Informazioni sull’evento

17/04/2019

Coffee talks

Friday 11/07/2025 @ 11:30, Sala riunioni quarto piano e on-line (meet.google.com/sue-bwvk-axf)

Leonardo Penna (University of Bologna), "FR0s: the faint side of radio-loud AGN"

Accreting supermassive black holes are powerful objects capable of affecting their surroundings via feedback processes that ultimately influence the host galaxy. These systems are known as Active Galactic Nuclei (AGN), and roughly 10% are classified as radio-loud (RL), showing relativistic jets. A new class of RLAGN has recently gained attention within the local Universe (z < 0.1): the Fanaroff–Riley type 0 (FR 0) radio galaxies.
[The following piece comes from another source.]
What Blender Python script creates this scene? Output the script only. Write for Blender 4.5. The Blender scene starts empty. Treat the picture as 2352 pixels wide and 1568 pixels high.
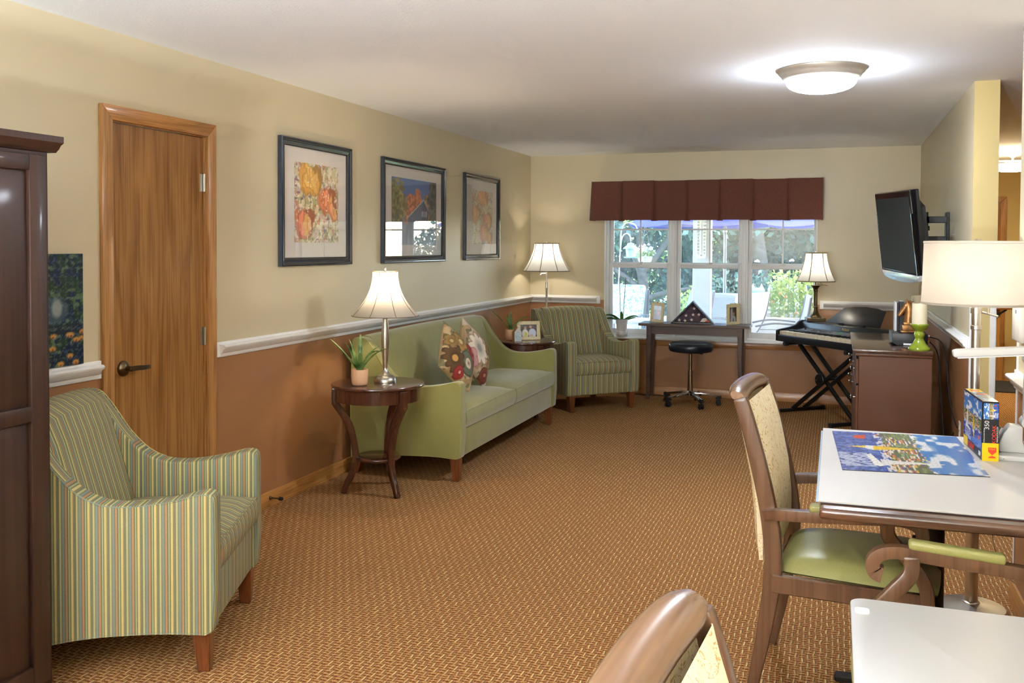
import bpy, bmesh, math, random
import numpy as np
from mathutils import Vector, Matrix

scene = bpy.context.scene
COL = scene.collection
random.seed(7)
rng = np.random.default_rng(11)
PI = math.pi

# ------------------------------------------------------------------ camera
F_PX, YAW, PITCH, ROLL, CAM_H, CY = 2161.08, 0.3313, 0.0280, 0.0046, 1.4954, 625.2
cam_d = bpy.data.cameras.new('camera')
cam = bpy.data.objects.new('camera', cam_d); COL.objects.link(cam)
cam_d.sensor_fit = 'HORIZONTAL'; cam_d.sensor_width = 36.0
cam_d.lens = F_PX / 2352.0 * 36.0
cam_d.shift_y = -(784.0 - CY) / 2352.0
cam_d.clip_start = 0.05; cam_d.clip_end = 300
cam.matrix_world = (Matrix.Translation((0, 0, CAM_H)) @ Matrix.Rotation(YAW, 4, 'Z')
                    @ Matrix.Rotation(PI / 2 - PITCH, 4, 'X') @ Matrix.Rotation(ROLL, 4, 'Z'))
scene.camera = cam

# ------------------------------------------------------------------ world, sun, exposure
SKY_STRENGTH = 1.9
SUN_STRENGTH = 3.8
EXPOSURE = 0.82
world = bpy.data.worlds.new('world'); scene.world = world; world.use_nodes = True
wn = world.node_tree.nodes; wl = world.node_tree.links; wn.clear()
w_out = wn.new('ShaderNodeOutputWorld'); w_bg = wn.new('ShaderNodeBackground'); w_sky = wn.new('ShaderNodeTexSky')
w_sky.sky_type = 'NISHITA'; w_sky.sun_disc = False
w_sky.sun_elevation = math.radians(52); w_sky.sun_rotation = math.radians(70)
w_bg.inputs['Strength'].default_value = SKY_STRENGTH
wl.new(w_sky.outputs[0], w_bg.inputs[0]); wl.new(w_bg.outputs[0], w_out.inputs[0])
sun_d = bpy.data.lights.new('sun', 'SUN'); sun_d.energy = SUN_STRENGTH; sun_d.angle = math.radians(0.6)
sun_d.color = (1.0, 0.95, 0.86)
sun = bpy.data.objects.new('sun', sun_d); COL.objects.link(sun)
sun.rotation_euler = Vector((-0.62, -0.02, -0.72)).to_track_quat('-Z', 'Y').to_euler()
scene.view_settings.view_transform = 'Standard'; scene.view_settings.look = 'None'
scene.view_settings.gamma = 1.0; scene.view_settings.use_curve_mapping = False
scene.view_settings.exposure = EXPOSURE
cy = scene.cycles
cy.use_denoising = True; cy.max_bounces = 7; cy.diffuse_bounces = 6; cy.glossy_bounces = 2
cy.transmission_bounces = 6; cy.transparent_max_bounces = 12
cy.caustics_reflective = False; cy.caustics_refractive = False
cy.sample_clamp_indirect = 6.0
cy.use_adaptive_sampling = True; cy.adaptive_threshold = 0.1; cy.adaptive_min_samples = 16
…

These sources are compact, typically hosted by giant red early-type galaxies, and display radiatively inefficient accretion properties typical of low-excitation galaxies. They share many similarities with FR I radio galaxies, including the host properties and their environment, but differ substantially in the lack of extended emission for reasons that are still under debate. This thesis investigates the origin of this compactness by analysing 32 FR 0s from the FR0CAT catalogue compiled by Baldi et al. (2018), using multi-frequency radio data to investigate the properties of the nuclear and extended region. In our study, most FR 0s appear unresolved at sub-kiloparsec scale and dominated by optically thick, self-absorbed cores. Only a minority show steep-spectrum extended emission, but remain highly core dominated, with no clear link to environmental or multi-wavelength AGN properties. Two sources show ultra-steep spectra, possibly tracing remnant jet activity. About 10% of FR 0s may represent young radio galaxies, although flux variability hinders clear confirmation. In conclusion, our analysis suggests that FR 0s form the low-luminosity end of the FR I population, with mildly relativistic jets. The lack of extension may stem from low accretion rates and inefficient jet production, combined with other physical parameters which are difficult to constrain, such as black hole spin and magnetic field strength.